05-03-2025
James Webb Space Telescope Spots Mysterious, Free-Floating Mass
The James Webb Space Telescope is helping scientists study a strange mass about 20 light-years from Earth. Traveling unpredictably through the cosmos, the mass is thought to be either a rogue planet or a "failed star," also known as a brown dwarf. Only a close examination of the body's atmosphere will determine which it is.
Astronomers first found SIMP 0136 back in 2003 using Sondage Infrarouge de Mouvement Propre (SIMP), a French term that translates to "infrared proper motion survey." This technique uses two telescopes on opposite hemispheres to capture the movement of a cosmic body in infrared. Strangely, SIMP 0136 appeared to be traveling freely and without a central star around which it could orbit. It also spun very quickly, despite being roughly the same size as Jupiter, making a single SIMP 0136 day only 2.4 hours on Earth.

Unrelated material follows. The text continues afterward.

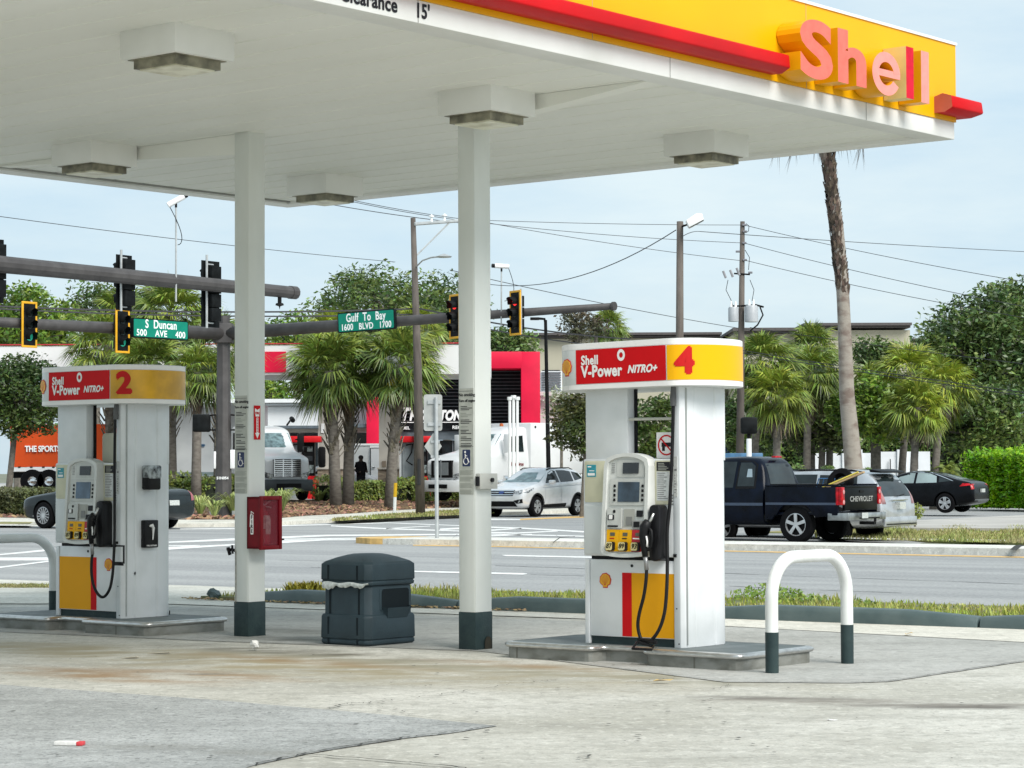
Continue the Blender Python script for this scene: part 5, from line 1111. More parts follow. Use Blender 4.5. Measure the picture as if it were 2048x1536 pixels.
# --- dark sedan on the left, mostly behind the pump
GRN = mat('dark_green_grey_paint', (.012, .019, .021), .22, .1, var=.2, scale=3, coat=.25, spec=.35)
ang5 = HW; pos5 = place((93, 1057), -.08, ang5, 1.53, .80)
DST = [(2.50, .32, .70, .74, .70, .74, .64), (2.42, .24, .82, .88, .86, .90, .76), (1.6, .22, .94, .99, .92, .95, .80), (1.0, .22, .98, 1.05, .93, .95, .80), (.35, .22, 1.0, 1.40, .93, .95, .64), (-.1, .22, 1.0, 1.48, .93, .95, .62), (-.9, .22, 1.02, 1.47, .93, .95, .62), (-1.5, .22, 1.04, 1.25, .93, .95, .68), (-1.8, .22, 1.05, 1.14, .93, .95, .78), (-2.35, .26, 1.02, 1.10, .91, .93, .78), (-2.50, .32, .9, .98, .88, .90, .78), (-2.54, .40, .66, .72, .82, .86, .78)]
t, o, bv = car('sedan', 'dark green-grey sedan passing behind the pump numbered 2', 'car', pos5, ang5, GRN, DST, (1.53, -1.52), .37, .24, .95, .83, 14, 0)
for s_ in (1, -1):
    win('side_window', [(.85, 1.05), (-.25, 1.06), (-.25, 1.40), (.1, 1.41), (.35, 1.34)], 'side', s_); win('side_window', [(-.33, 1.06), (-1.35, 1.08), (-1.1, 1.36), (-.33, 1.41)], 'side', s_)
    win('tail_light', [(s_*.70, .78), (s_*.86, .80), (s_*.86, 1.04), (s_*.74, 1.06)], 'front', -1, mat('tail_pink', (.50, .16, .18), .2, var=.3), off=.012); win('tail_light', [(-2.30, .80), (-2.47, .80), (-2.45, 1.03), (-2.36, 1.05)], 'side', s_, MC['tail_pink'], off=.012)
    win('chrome_strip', [(2.0, .34), (-2.2, .36), (-2.2, .375), (2.0, .36)], 'side', s_, CHROME, off=.01, cuts=4)
win('rear_window', [(-.6, 1.12), (.6, 1.12), (.52, 1.42), (-.52, 1.42)], 'front', -1); win('number_plate', [(-.20, .66), (.20, .66), (.20, .80), (-.20, .80)], 'front', -1, PLATE, off=.02); win('windscreen', [(-.7, 1.06), (.7, 1.06), (.56, 1.42), (-.56, 1.42)], 'front', 1)
# ================= background: helpers
def FB(b, x0, y0, x1, y1, d, depth, mi=0):
    P = at(x0, y1, d); Q = at(x1, y0, d); return b.box(P.x, Q.x, d, d+depth, P.z, Q.z, mi)
def at_h(x, y, d): return at(x, y, d)
LEAFM = {}
def leafmat(name, col, col2, isl=.6, tr=.22, scale=.5): return mat(name, col, .42, col2=col2, scale=scale, isl=isl, transl=tr, spec=.55, detail=3, mixpow=(.38, .62))
OAK = leafmat('oak_leaf', (.13, .20, .04), (.05, .10, .022)); OAKB = leafmat('bright_leaf', (.17, .28, .03), (.08, .16, .02)); OAKD = leafmat('dark_leaf', (.13, .21, .05), (.038, .080, .020))
PALM = leafmat('palm_leaf', (.20, .28, .045), (.085, .14, .026), .6); PALMY = leafmat('palm_leaf_yellowing', (.29, .37, .045), (.16, .22, .035), .6); DEAD = leafmat('dead_frond', (.16, .11, .055), (.08, .055, .03), .5)
BARK = mat('grey_bark', (.17, .15, .125), .9, var=.3, scale=9, bump=.5, bscale=30, col2=(.10, .09, .075)); PBARK = mat('palm_bark', (.20, .18, .155), .9, var=.3, scale=5, bump=.6, bscale=24, col2=(.12, .105, .09), stretch=(1, 1, 2.2))
BOOT = mat('palm_boot', (.23, .21, .17), .9, var=.3, scale=12, col2=(.10, .085, .06), isl=.4)
def leaf_cloud(centers, per, rad, size, seed, squash=.8, jitter=1.):
    rn = random.Random(seed); vs = []; fs = []; g = rn.gauss
    for (cx, cy, cz, k) in centers:
        r = rad*k
        for i in range(int(per*k)):
            x, y, z = g(0, 1), g(0, 1), g(0, 1); l = sqrt(x*x+y*y+z*z)+1e-6; q = r*(.45+.6*rn.random())/l*jitter
            px, py, pz = cx+x*q, cy+y*q, cz+z*q*squash; s_ = size*rn.uniform(.6, 1.3)
            ax, ay, az = g(0, 1), g(0, 1), g(0, .6); l = sqrt(ax*ax+ay*ay+az*az)+1e-6; ax, ay, az = ax/l*s_, ay/l*s_, az/l*s_
            bx, by, bz = g(0, 1), g(0, 1), g(0, 1); l = sqrt(bx*bx+by*by+bz*bz)+1e-6; w_ = s_*.5/l; k0 = len(vs)
            vs += [(px-ax, py-ay, pz-az), (px+bx*w_, py+by*w_, pz+bz*w_), (px+ax, py+ay, pz+az), (px-bx*w_, py-by*w_, pz-bz*w_)]; fs.append((k0, k0+1, k0+2, k0+3))
    return vs, fs
def tree(name, label, base, cc, rad, ncl, per, clr, size, m, trunk_r=.2, seed=1, group=None, squash=.8, gap=0., cat='tree', fork=.35):
    # base: foot; cc: crown centre relative to the foot; rad: crown radii
    rn = random.Random(seed); t = thing(name, label, cat, base, 0, group); C_ = []
    for i in range(ncl):
        while True:
            x, y, z = rn.uniform(-1, 1), rn.uniform(-1, 1), rn.uniform(-1, 1); l = x*x+y*y+z*z
            if .18 < l < 1 and (z > -.75): break
        if gap and (sin(x*5.1+seed)*sin(z*4.3+seed*2)*1.0 > 1-gap): continue
        k = rn.uniform(.6, 1.35); C_.append((cc[0]+x*rad[0], cc[1]+y*rad[1], cc[2]+z*rad[2], k))
    vs, fs = leaf_cloud(C_, per, clr, size, seed+50, squash); raw('crown', vs, fs, m, t)
    b = MB(); zt = cc[2]-rad[2]*fork; top = Vector((cc[0]*.6, cc[1]*.6, max(.4, zt)))
    b.tube([(0, 0, -.1), (top.x*.3+.05*trunk_r, 0, top.z*.35), (top.x*.7, top.y*.7, top.z*.75), top], [trunk_r*1.25, trunk_r, trunk_r*.9, trunk_r*.75], 8)
    for c in C_[::max(1, len(C_)//26)]:
        e = Vector(c[:3]); mid = top.lerp(e, .5)+Vector((rn.uniform(-.2, .2), rn.uniform(-.2, .2), rn.uniform(-.1, .25)))*rad[0]*.3
        b.tube([top-Vector((0, 0, .1)), mid, e], [trunk_r*.45, trunk_r*.25, trunk_r*.08], 5)
    b.build('trunk', BARK, t); return t
def hedge(name, label, pts, w_, h, n, size, m, seed=1, z=0, cat='hedge', wob=.12):
    rn = random.Random(seed); t = thing(name, label, cat, pts[0]); o = Vector(pts[0]); vs = []; fs = []
    P = [Vector(p)-o for p in pts]; Ls = [(P[i+1]-P[i]).length for i in range(len(P)-1)]; tot = sum(Ls)
    b = MB()
    for i in range(len(P)-1):
        d = (P[i+1]-P[i]); M = frame(P[i]+Vector((0, 0, z)), Vector((d.x, d.y, 0))); b.box(.1, Ls[i]-.1, -w_*.36, w_*.36, 0, h*.85, 0, M)
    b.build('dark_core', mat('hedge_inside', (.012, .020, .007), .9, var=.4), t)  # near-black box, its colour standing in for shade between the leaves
    for k in range(n):
        s_ = rn.uniform(0, tot); i = 0
        while s_ > Ls[i] and i < len(Ls)-1: s_ -= Ls[i]; i += 1
        d = (P[i+1]-P[i]).normalized(); nn = Vector((d.y, -d.x, 0)).normalized(); q = P[i]+d*s_
        f = rn.random(); bump_ = 1+wob*(sin((q.x+q.y)*2.3)+sin((q.x-q.y)*5.1+1))*.5
        if f < .55: a, zz = w_/2*bump_*rn.uniform(.72, 1.06), h*rn.random()**.9
        elif f < .72: a, zz = -w_/2*bump_*rn.uniform(.8, 1.05), h*rn.random()
        else: a, zz = rn.uniform(-w_/2, w_/2), h*bump_*rn.uniform(.86, 1.06)
        p = q+nn*a+Vector((0, 0, z+zz)); sz = size*rn.uniform(.6, 1.3)
        d1 = Vector((rn.gauss(0, 1), rn.gauss(0, 1), rn.gauss(0, 1))).normalized()*sz; d2 = d1.orthogonal().normalized()*sz*.5; k0 = len(vs)
        vs += [p-d1, p+d2, p+d1, p-d2]; fs.append((k0, k0+1, k0+2, k0+3))
    raw('foliage', vs, fs, m, t); return t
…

This led astronomers to believe SIMP 0136 was a rogue planet, or a planet that floats freely through space. But there's a chance the mysterious mass could be something else entirely. Brown dwarfs, otherwise known as failed stars, are the result of gas clouds that have collapsed without gaining enough mass to initiate nuclear fusion—an essential step required to become a "true" star. Brown dwarfs have a minimum mass of 13 Jupiter masses (MJ) and SIMP 0136 has 12.7. SIMP 0136 also emits very little light, though these emissions seem to fluctuate, causing astronomers to be unsure about whether it fits within the brown dwarf category.
Credit: NASA/JPL-Caltech
Webb could help nail down SIMP 0136's classification once and for all. In a paper published Monday in The Astrophysical Journal Letters, researchers in the United States, Canada, and the United Kingdom share their initial findings from Webb observations over two SIMP 0136 rotations. During those rotations, Webb's Near-Infrared Spectrograph (NIRSpec) and Mid-Infrared Instrument (MIRI) examined the body's atmosphere in a wide range of infrared wavelengths, revealing a highly detailed map of SIMP 0136's changes in brightness.
The team used atmospheric models to determine which circumstances might cause the body's light emissions to fluctuate in such a way. From one part of the body, a particular band of infrared light seemed to emanate from deep within the atmosphere; the astronomers think iron particles could be to blame. Emissions within another wavelength are meanwhile thought to come from the upper atmosphere, where clusters of silicates could linger. Still other, brighter patches of light could constitute SIMP 0136's very own version of an aurora.
The jury is still out on whether SIMP 0136 is a rogue planet or a failed star, but these initial Webb findings bring astronomers a bit closer to categorizing the celestial oddball.
"We haven't really figured out the chemistry part of the puzzle yet," Johanna Vos, the study's principal investigator, told NASA. "But these results are really exciting because they are showing us that the abundances of molecules like methane and carbon dioxide could change from place to place and over time. If we are looking at an exoplanet and can get only one measurement, we need to consider that it might not be representative of the entire planet."